▶ [Given information]:
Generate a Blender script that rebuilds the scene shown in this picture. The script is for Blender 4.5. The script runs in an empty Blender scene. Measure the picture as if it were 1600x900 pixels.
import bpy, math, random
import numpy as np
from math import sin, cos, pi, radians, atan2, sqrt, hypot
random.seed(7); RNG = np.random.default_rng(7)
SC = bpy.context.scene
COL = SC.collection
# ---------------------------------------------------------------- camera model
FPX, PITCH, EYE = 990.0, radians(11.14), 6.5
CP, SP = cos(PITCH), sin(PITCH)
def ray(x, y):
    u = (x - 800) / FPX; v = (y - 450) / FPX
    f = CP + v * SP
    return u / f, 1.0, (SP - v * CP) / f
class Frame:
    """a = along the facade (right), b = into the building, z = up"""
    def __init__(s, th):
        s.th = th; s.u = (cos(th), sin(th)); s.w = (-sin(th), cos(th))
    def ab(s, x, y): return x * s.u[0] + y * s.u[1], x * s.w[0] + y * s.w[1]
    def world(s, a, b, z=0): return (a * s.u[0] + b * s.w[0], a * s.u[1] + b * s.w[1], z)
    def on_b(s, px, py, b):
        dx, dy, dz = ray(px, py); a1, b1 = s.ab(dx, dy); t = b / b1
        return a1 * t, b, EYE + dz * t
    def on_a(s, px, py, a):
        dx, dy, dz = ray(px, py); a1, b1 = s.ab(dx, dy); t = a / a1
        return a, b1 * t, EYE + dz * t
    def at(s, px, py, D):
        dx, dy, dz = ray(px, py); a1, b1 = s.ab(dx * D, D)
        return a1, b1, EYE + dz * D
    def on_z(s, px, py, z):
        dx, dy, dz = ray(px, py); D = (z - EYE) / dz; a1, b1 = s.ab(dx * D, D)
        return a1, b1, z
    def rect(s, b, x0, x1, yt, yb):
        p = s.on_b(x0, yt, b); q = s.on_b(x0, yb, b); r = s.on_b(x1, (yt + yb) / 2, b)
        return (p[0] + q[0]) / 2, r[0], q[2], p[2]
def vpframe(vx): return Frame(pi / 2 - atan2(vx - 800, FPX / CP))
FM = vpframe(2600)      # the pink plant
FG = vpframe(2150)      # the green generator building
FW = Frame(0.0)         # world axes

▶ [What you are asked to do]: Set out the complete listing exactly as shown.

▶ [Answer to the problem]:
Generate a Blender script that rebuilds the scene shown in this picture. The script is for Blender 4.5. The script runs in an empty Blender scene. Measure the picture as if it were 1600x900 pixels.
import bpy, math, random
import numpy as np
from math import sin, cos, pi, radians, atan2, sqrt, hypot
random.seed(7); RNG = np.random.default_rng(7)
SC = bpy.context.scene
COL = SC.collection
# ---------------------------------------------------------------- camera model
FPX, PITCH, EYE = 990.0, radians(11.14), 6.5
CP, SP = cos(PITCH), sin(PITCH)
def ray(x, y):
    u = (x - 800) / FPX; v = (y - 450) / FPX
    f = CP + v * SP
    return u / f, 1.0, (SP - v * CP) / f
class Frame:
    """a = along the facade (right), b = into the building, z = up"""
    def __init__(s, th):
        s.th = th; s.u = (cos(th), sin(th)); s.w = (-sin(th), cos(th))
    def ab(s, x, y): return x * s.u[0] + y * s.u[1], x * s.w[0] + y * s.w[1]
    def world(s, a, b, z=0): return (a * s.u[0] + b * s.w[0], a * s.u[1] + b * s.w[1], z)
    def on_b(s, px, py, b):
        dx, dy, dz = ray(px, py); a1, b1 = s.ab(dx, dy); t = b / b1
        return a1 * t, b, EYE + dz * t
    def on_a(s, px, py, a):
        dx, dy, dz = ray(px, py); a1, b1 = s.ab(dx, dy); t = a / a1
        return a, b1 * t, EYE + dz * t
    def at(s, px, py, D):
        dx, dy, dz = ray(px, py); a1, b1 = s.ab(dx * D, D)
        return a1, b1, EYE + dz * D
    def on_z(s, px, py, z):
        dx, dy, dz = ray(px, py); D = (z - EYE) / dz; a1, b1 = s.ab(dx * D, D)
        return a1, b1, z
    def rect(s, b, x0, x1, yt, yb):
        p = s.on_b(x0, yt, b); q = s.on_b(x0, yb, b); r = s.on_b(x1, (yt + yb) / 2, b)
        return (p[0] + q[0]) / 2, r[0], q[2], p[2]
def vpframe(vx): return Frame(pi / 2 - atan2(vx - 800, FPX / CP))
FM = vpframe(2600)      # the pink plant
FG = vpframe(2150)      # the green generator building
FW = Frame(0.0)         # world axes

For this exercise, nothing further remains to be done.